Assessores do ministro da Justiça, Flávio Dino, receberam dentro do prédio do ministério uma integrante do Comando Vermelho duas vezes neste ano. Conhecida como “dama do tráfico amazonense”, Luciane Barbosa Farias esteve em audiências com dois secretários e dois diretores da pasta de Dino num período de três meses. O nome dela não consta das agendas oficiais.
Procurado, o Ministério da Justiça admite que a “cidadã”, como se referem a Luciene, foi recebida por secretários do ministro Flávio Dino, mas afirma que ela integrou uma comitiva e era “impossível” o setor de inteligência detectar previamente a presença dela. Leia a nota na íntegra ao fim da matéria. Agendas públicas de autoridades costumam trazer informações sobre os demais participantes das reuniões, e não apenas da pessoa que pediu a agenda. A falta de controle pode inclusive representar um risco para os servidores.
Luciane é casada há 11 anos com Clemilson dos Santos Farias, o Tio Patinhas, considerado o “criminoso número um” na lista de procurados pela polícia do Amazonas, até ser preso em dezembro passado. Ela e o marido foram condenados em segunda instância por lavagem de dinheiro, associação para o tráfico e organização criminosa. Tio Patinhas cumpre 31 anos no presídio de Tefé (AM). Luciane foi sentenciada a dez anos e recorre em liberdade.
No Amazonas, o marido de Luciane ficou conhecido por ostentar a “fama de indivíduo de altíssima periculosidade, com desprezo à vida alheia”. O Ministério Público relata que ele possui poder econômico advindo do tráfico de drogas e costuma ser cruel com seus devedores, “ceifando-lhes a vida sempre que os crimes em que se envolve lhes torna credor”, segundo um trecho da denúncia do procurador Mário Ypiranga Monteiro Neto, de agosto de 2018.
Os métodos violentos de Tio Patinhas marcam a crônica policial do Amazonas. Em abril de 2019, um homem foi encontrado morto em Manaus com um cartaz no rosto: “devia Tio Patinhas”. Num ataque a um motel, um homem foi morto com tiro na cabeça e outro ficou ferido, ambos vítima de execução comandada pelo traficante. Tio Patinhas também já posou para foto segurando uma metralhadora de artilharia antiaérea calibre .30, capaz de abater aeronaves e atravessar veículos blindados.

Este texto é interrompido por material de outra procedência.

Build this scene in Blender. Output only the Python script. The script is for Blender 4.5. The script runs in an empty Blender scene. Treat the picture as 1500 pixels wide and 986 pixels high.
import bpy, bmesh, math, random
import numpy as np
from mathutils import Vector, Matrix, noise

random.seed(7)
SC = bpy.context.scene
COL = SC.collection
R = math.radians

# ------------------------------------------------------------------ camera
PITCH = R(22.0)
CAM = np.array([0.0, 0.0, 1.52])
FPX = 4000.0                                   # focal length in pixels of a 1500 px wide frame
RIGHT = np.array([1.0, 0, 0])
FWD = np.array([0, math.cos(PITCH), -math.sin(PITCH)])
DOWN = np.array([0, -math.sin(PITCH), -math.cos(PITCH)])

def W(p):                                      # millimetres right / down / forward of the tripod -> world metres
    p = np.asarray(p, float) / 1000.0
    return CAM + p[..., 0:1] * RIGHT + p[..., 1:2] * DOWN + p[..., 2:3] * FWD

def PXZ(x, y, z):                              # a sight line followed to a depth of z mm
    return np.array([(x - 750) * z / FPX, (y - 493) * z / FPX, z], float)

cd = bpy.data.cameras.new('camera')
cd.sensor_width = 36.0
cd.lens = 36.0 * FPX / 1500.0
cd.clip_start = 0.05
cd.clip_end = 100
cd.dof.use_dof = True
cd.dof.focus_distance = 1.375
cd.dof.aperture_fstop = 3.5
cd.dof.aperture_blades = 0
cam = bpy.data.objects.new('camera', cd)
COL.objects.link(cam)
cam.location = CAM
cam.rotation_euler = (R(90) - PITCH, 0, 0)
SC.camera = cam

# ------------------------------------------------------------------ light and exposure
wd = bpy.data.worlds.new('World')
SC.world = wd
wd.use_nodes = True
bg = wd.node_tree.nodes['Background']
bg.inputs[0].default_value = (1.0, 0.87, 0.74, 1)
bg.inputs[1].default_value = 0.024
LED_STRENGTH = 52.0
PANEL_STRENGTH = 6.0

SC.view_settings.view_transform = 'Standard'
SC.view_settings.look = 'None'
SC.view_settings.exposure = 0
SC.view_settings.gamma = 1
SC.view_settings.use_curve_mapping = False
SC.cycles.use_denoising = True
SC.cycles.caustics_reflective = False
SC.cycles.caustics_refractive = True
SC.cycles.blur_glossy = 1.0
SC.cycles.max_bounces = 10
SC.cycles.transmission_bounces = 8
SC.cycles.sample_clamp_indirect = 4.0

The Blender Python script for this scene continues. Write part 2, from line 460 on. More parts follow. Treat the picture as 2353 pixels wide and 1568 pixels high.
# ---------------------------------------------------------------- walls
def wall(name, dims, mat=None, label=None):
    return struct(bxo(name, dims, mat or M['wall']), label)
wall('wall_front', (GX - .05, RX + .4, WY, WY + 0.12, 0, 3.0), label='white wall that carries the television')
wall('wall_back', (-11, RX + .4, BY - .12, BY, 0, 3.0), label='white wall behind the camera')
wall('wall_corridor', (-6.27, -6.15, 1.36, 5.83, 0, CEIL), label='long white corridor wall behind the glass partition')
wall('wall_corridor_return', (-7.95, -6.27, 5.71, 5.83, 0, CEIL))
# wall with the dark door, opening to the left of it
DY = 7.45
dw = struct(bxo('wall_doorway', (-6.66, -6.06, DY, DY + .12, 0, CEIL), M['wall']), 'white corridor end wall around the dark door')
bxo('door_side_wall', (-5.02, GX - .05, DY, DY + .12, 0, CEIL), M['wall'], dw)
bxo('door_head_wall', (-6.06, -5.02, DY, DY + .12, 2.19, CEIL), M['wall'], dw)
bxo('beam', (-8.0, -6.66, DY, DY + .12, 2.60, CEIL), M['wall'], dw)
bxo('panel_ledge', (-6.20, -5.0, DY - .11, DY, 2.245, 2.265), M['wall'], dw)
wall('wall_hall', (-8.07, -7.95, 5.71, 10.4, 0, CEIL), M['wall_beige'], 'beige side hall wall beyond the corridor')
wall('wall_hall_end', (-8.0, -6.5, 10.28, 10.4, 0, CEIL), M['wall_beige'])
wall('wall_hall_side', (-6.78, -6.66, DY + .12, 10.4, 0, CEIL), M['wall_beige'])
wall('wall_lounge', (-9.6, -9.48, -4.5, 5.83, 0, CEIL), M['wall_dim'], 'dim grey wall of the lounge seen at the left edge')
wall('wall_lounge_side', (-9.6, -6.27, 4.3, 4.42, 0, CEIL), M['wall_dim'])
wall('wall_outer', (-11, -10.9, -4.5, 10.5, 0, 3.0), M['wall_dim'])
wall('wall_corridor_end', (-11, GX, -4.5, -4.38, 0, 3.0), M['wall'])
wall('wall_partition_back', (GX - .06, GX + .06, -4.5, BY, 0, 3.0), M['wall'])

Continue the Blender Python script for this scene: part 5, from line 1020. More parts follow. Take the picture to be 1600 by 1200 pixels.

Sobre Luciane, o Ministério Público do Amazonas aponta que ela atuou como o “braço financeiro” da operação do marido. “Exercia papel fundamental também na ocultação de valores oriundos do narcotráfico, adquirindo veículos de luxo, imóveis e registrando ‘empresas laranjas’.” Graças ao trabalho, ela “conquistou confiabilidade da cúpula da Organização Criminosa ‘Comando Vermelho'”, detalha a acusação.
Clemilson e Luciane se casaram em 30 de outubro de 2012. Na época, ela abriu um salão de beleza que, segundo os investigadores, era usado para lavar dinheiro do tráfico. O casal prosperou: a declaração de Imposto de Renda de Luciane apresentava bens de R$ 30 mil em dezembro de 2015. No ano seguinte, passou para R$ 346 mil, alta de 1.053%. Segundo os investigadores, os dois também eram donos de ao menos três imóveis no Amazonas e em Pernambuco, além de seis veículos (sendo uma moto, três carros e dois caminhões).
Em maio, Luciane entrou no Ministério da Justiça como presidente da Associação Instituto Liberdade do Amazonas (ILA). No papel, uma ONG de defesa dos direitos dos presos e que, segundo a Polícia Civil do Amazonas, atua em prol dos detentos ligados à facção. Criada no ano passado, a organização também seria financiada com dinheiro do tráfico, de acordo com investigação sigilosa à qual o Estadão teve acesso.